**Scenes as source code**

————

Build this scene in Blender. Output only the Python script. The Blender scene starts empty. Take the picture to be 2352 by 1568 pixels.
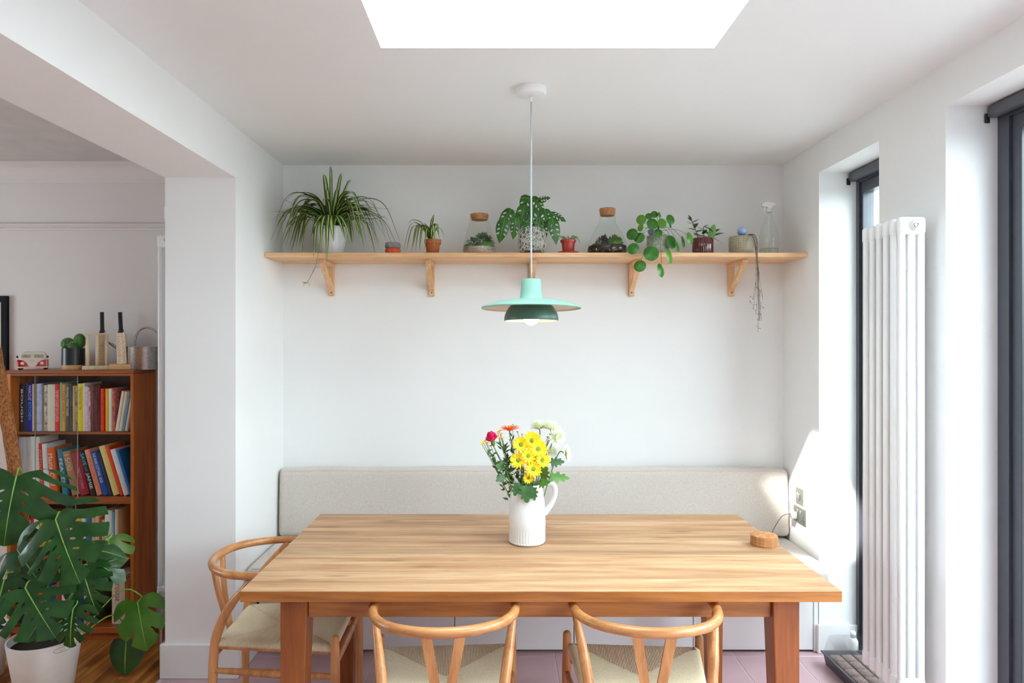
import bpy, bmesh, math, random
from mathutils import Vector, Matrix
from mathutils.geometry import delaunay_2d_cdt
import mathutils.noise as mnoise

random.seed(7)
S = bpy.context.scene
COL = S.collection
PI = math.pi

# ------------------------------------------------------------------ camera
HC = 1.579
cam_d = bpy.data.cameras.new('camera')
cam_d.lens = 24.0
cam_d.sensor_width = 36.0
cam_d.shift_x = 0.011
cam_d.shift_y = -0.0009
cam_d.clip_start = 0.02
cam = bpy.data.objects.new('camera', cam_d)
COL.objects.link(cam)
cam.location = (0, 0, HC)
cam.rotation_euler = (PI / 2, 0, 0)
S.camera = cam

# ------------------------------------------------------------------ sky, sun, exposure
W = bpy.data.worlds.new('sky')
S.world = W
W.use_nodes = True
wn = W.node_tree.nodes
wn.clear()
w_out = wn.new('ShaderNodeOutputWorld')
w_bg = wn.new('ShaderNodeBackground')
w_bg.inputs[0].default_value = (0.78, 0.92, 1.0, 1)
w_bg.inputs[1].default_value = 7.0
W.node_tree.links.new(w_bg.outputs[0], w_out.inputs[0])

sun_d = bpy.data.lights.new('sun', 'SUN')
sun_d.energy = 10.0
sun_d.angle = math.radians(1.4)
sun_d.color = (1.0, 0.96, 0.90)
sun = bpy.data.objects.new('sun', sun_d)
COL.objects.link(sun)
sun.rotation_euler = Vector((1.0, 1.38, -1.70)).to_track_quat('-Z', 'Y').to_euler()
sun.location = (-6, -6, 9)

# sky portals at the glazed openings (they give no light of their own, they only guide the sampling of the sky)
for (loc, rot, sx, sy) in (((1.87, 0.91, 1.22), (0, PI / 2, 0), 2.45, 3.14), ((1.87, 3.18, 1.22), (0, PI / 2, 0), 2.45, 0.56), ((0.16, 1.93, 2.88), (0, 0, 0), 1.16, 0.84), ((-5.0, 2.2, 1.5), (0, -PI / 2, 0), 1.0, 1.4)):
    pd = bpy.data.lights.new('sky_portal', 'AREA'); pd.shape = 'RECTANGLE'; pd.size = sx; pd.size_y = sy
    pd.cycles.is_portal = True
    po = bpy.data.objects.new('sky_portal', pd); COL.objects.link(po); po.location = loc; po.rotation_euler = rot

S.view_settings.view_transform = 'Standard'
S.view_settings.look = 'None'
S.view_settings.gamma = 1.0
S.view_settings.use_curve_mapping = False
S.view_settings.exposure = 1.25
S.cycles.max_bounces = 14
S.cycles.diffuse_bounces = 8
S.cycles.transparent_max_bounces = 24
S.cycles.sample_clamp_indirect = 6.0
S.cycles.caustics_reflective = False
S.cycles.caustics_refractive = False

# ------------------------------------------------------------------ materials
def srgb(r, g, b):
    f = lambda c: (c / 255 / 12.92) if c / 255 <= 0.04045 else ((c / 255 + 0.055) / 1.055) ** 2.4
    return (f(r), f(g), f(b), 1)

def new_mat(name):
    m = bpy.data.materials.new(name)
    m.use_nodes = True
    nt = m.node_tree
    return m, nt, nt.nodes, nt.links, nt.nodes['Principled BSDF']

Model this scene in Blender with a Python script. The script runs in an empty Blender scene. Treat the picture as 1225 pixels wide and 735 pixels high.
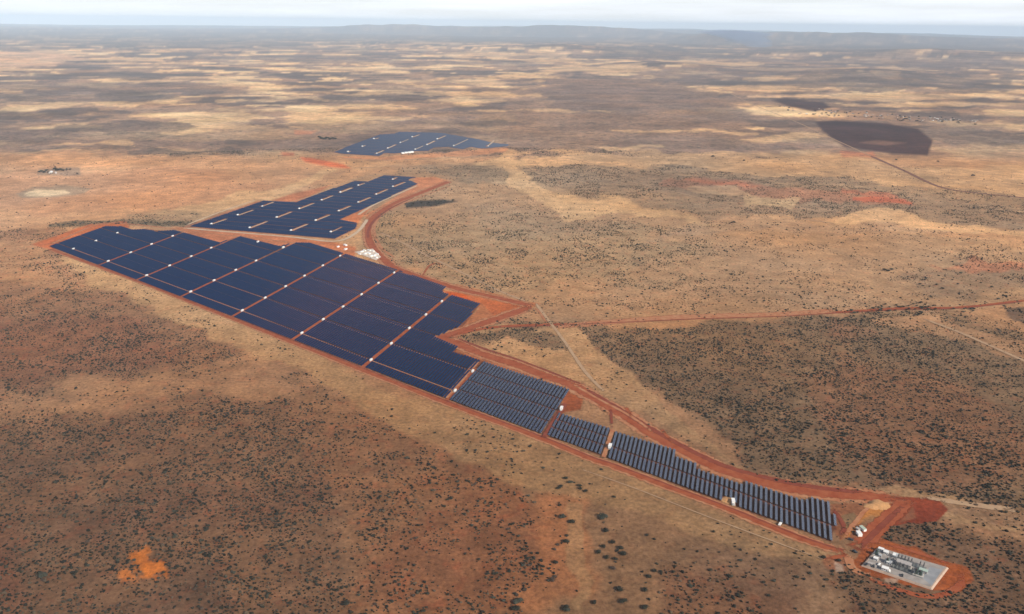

————

**Task details**
Quote, exactly and only, the lines from the first line of the data above through the line containing "PI = math.pi". The pictures do not belong in it.

**Result below**
Build this scene in Blender. Output only the Python script. The Blender scene starts empty. Take the picture to be 2352 by 1568 pixels.
import bpy, bmesh, math, random
from mathutils import Vector, Matrix
from mathutils.geometry import delaunay_2d_cdt
import mathutils.noise as mnoise

random.seed(7)
S = bpy.context.scene
COL = S.collection
PI = math.pi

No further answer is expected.